— Task requirements —
Could the lines from the one with "Continue the Blender" through the end of the listing be restated exactly, with nothing else included?

— Records supplied —
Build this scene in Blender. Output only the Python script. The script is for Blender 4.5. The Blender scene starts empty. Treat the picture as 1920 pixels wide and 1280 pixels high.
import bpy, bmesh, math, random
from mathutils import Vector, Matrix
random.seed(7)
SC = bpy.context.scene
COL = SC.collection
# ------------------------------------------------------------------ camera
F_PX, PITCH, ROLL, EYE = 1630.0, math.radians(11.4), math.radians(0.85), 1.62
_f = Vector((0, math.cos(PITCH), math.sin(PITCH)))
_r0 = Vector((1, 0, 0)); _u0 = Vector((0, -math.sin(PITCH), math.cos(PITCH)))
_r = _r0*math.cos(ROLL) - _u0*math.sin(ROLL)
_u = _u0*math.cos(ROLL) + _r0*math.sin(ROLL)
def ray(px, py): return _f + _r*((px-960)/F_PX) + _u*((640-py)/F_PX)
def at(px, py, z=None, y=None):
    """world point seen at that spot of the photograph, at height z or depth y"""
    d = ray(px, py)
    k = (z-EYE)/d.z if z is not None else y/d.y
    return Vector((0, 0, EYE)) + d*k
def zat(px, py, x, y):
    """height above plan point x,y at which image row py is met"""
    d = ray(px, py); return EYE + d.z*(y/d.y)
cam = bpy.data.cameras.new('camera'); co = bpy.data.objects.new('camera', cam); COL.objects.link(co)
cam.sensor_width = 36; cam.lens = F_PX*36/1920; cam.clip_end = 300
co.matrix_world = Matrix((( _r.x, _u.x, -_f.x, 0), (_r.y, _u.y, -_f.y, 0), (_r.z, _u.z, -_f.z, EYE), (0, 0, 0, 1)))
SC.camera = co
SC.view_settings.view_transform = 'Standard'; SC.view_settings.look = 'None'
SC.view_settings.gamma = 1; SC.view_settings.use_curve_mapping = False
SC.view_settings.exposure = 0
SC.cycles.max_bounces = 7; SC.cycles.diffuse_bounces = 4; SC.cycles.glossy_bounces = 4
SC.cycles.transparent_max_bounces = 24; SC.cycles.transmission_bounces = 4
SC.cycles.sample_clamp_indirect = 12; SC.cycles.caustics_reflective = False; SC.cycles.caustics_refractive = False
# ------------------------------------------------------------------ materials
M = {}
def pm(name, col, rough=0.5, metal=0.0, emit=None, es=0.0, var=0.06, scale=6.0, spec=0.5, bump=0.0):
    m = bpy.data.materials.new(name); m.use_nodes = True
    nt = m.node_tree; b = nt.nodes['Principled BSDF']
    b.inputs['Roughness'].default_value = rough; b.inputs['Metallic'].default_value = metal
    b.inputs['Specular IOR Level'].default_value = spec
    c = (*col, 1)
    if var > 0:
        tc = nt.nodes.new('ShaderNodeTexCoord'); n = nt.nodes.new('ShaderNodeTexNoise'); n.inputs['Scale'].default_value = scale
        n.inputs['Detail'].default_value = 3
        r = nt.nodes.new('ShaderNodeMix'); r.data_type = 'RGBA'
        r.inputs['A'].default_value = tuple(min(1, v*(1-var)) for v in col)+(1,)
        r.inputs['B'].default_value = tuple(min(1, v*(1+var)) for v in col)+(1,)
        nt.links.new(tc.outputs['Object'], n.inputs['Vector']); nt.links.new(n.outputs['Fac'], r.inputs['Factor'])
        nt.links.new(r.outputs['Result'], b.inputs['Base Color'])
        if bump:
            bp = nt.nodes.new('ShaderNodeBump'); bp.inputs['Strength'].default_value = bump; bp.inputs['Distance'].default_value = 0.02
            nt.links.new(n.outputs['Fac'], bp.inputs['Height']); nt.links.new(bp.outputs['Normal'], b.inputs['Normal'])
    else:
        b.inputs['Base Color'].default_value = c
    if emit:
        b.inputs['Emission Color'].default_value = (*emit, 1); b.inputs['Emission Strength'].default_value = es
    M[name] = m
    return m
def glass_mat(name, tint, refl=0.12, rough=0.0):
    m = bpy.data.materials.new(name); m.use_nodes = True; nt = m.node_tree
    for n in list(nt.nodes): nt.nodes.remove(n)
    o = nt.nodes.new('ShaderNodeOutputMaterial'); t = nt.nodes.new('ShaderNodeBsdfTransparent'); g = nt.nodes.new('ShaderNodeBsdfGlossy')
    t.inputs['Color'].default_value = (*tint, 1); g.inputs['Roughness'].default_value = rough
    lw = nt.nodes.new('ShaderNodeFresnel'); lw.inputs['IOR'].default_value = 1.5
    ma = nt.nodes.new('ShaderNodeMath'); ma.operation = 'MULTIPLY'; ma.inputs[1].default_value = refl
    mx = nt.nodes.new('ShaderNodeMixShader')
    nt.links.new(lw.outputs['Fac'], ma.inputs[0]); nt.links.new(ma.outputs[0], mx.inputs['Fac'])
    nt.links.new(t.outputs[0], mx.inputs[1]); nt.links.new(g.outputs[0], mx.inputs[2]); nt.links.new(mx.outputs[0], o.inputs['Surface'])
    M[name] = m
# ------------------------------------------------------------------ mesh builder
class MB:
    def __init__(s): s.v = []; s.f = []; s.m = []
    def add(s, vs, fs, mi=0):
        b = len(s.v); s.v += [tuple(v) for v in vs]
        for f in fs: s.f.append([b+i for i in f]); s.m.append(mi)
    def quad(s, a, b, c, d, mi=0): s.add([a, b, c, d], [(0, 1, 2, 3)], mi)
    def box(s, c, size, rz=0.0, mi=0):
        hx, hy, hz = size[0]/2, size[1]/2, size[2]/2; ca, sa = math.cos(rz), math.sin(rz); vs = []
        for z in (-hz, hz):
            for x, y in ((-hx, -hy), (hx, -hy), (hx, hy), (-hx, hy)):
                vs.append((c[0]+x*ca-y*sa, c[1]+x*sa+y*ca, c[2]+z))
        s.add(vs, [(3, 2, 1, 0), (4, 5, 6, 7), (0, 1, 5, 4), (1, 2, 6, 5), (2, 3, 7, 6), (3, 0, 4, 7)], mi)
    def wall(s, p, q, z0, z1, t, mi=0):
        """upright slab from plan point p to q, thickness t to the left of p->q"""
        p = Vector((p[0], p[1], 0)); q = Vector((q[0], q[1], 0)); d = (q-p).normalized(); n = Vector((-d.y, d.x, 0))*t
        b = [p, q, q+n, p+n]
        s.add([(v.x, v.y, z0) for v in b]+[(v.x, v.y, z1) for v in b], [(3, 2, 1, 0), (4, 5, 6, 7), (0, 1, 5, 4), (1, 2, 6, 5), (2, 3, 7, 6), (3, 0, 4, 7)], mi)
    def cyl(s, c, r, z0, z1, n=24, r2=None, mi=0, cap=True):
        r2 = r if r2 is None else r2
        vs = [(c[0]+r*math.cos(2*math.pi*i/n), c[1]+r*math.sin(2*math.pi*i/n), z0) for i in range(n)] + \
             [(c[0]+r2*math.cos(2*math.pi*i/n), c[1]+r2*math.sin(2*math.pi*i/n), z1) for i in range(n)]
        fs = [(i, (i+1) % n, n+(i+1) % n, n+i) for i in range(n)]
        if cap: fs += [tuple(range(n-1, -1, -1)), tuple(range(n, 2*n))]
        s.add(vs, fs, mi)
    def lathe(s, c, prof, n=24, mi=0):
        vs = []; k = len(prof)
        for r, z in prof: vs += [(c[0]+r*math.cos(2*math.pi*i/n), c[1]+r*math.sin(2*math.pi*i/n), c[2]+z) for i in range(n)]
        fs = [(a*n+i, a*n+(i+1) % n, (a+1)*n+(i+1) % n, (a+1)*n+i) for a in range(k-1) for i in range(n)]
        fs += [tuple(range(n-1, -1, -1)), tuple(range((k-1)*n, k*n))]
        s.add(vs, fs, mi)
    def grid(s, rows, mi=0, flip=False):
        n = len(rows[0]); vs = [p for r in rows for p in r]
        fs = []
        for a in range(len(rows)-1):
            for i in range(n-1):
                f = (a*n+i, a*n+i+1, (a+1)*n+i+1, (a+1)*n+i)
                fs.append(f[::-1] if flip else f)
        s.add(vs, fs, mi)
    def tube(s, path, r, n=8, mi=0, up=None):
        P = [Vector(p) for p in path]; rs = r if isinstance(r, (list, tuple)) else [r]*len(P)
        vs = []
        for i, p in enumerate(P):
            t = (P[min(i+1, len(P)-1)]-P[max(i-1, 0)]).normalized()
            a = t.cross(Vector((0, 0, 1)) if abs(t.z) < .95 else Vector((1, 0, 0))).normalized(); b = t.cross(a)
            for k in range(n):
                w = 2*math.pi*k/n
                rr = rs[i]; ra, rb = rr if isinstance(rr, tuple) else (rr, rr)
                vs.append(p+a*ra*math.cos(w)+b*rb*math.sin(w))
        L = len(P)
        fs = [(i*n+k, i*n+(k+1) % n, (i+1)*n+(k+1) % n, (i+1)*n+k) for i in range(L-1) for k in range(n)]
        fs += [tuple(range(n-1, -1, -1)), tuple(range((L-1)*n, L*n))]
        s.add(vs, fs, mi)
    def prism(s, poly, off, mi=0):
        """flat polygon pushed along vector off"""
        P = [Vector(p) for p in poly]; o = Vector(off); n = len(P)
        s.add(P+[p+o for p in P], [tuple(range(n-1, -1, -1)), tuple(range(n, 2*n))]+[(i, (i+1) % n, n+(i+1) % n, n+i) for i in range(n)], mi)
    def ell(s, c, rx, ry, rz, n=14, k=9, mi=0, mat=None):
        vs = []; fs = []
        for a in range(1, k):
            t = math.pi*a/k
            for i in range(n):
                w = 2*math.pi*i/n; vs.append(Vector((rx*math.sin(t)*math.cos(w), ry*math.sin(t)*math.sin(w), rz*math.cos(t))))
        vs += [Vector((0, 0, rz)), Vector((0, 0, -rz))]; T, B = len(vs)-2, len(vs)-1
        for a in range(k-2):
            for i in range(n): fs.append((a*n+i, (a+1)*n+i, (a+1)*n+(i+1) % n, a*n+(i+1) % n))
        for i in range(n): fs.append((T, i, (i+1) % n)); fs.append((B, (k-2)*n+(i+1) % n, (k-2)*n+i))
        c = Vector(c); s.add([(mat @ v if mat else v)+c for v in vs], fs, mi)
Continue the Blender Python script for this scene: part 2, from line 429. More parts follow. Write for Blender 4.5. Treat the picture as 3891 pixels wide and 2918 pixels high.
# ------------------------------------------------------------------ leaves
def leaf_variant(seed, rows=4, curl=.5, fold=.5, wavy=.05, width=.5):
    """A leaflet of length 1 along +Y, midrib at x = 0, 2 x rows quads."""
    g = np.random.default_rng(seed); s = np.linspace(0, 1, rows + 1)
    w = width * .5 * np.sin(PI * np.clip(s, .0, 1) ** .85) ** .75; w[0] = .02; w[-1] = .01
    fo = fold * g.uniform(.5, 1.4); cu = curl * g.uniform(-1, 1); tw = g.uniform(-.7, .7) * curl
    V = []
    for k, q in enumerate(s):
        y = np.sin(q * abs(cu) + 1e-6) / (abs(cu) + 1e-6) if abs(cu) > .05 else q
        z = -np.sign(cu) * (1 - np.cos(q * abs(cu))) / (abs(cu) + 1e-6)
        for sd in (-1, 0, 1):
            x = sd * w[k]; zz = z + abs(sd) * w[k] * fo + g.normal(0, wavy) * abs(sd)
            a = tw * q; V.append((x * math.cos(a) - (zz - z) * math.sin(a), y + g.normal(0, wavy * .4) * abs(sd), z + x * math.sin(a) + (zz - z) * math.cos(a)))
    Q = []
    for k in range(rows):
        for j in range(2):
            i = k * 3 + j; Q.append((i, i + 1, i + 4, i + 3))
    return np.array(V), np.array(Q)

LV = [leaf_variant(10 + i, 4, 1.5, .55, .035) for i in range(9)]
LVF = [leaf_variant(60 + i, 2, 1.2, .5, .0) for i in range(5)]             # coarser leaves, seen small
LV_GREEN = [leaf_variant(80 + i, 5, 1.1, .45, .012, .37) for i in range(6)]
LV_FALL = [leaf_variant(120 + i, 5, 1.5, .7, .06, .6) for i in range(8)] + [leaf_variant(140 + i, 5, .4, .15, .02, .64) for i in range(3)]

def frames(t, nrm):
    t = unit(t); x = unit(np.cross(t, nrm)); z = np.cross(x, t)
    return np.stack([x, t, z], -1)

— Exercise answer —
Continue the Blender Python script for this scene: part 2, from line 429. More parts follow. Write for Blender 4.5. Treat the picture as 3891 pixels wide and 2918 pixels high.
# ------------------------------------------------------------------ leaves
def leaf_variant(seed, rows=4, curl=.5, fold=.5, wavy=.05, width=.5):
    """A leaflet of length 1 along +Y, midrib at x = 0, 2 x rows quads."""
    g = np.random.default_rng(seed); s = np.linspace(0, 1, rows + 1)
    w = width * .5 * np.sin(PI * np.clip(s, .0, 1) ** .85) ** .75; w[0] = .02; w[-1] = .01
    fo = fold * g.uniform(.5, 1.4); cu = curl * g.uniform(-1, 1); tw = g.uniform(-.7, .7) * curl
    V = []
    for k, q in enumerate(s):
        y = np.sin(q * abs(cu) + 1e-6) / (abs(cu) + 1e-6) if abs(cu) > .05 else q
        z = -np.sign(cu) * (1 - np.cos(q * abs(cu))) / (abs(cu) + 1e-6)
        for sd in (-1, 0, 1):
            x = sd * w[k]; zz = z + abs(sd) * w[k] * fo + g.normal(0, wavy) * abs(sd)
            a = tw * q; V.append((x * math.cos(a) - (zz - z) * math.sin(a), y + g.normal(0, wavy * .4) * abs(sd), z + x * math.sin(a) + (zz - z) * math.cos(a)))
    Q = []
    for k in range(rows):
        for j in range(2):
            i = k * 3 + j; Q.append((i, i + 1, i + 4, i + 3))
    return np.array(V), np.array(Q)

LV = [leaf_variant(10 + i, 4, 1.5, .55, .035) for i in range(9)]
LVF = [leaf_variant(60 + i, 2, 1.2, .5, .0) for i in range(5)]             # coarser leaves, seen small
LV_GREEN = [leaf_variant(80 + i, 5, 1.1, .45, .012, .37) for i in range(6)]
LV_FALL = [leaf_variant(120 + i, 5, 1.5, .7, .06, .6) for i in range(8)] + [leaf_variant(140 + i, 5, .4, .15, .02, .64) for i in range(3)]

def frames(t, nrm):
    t = unit(t); x = unit(np.cross(t, nrm)); z = np.cross(x, t)
    return np.stack([x, t, z], -1)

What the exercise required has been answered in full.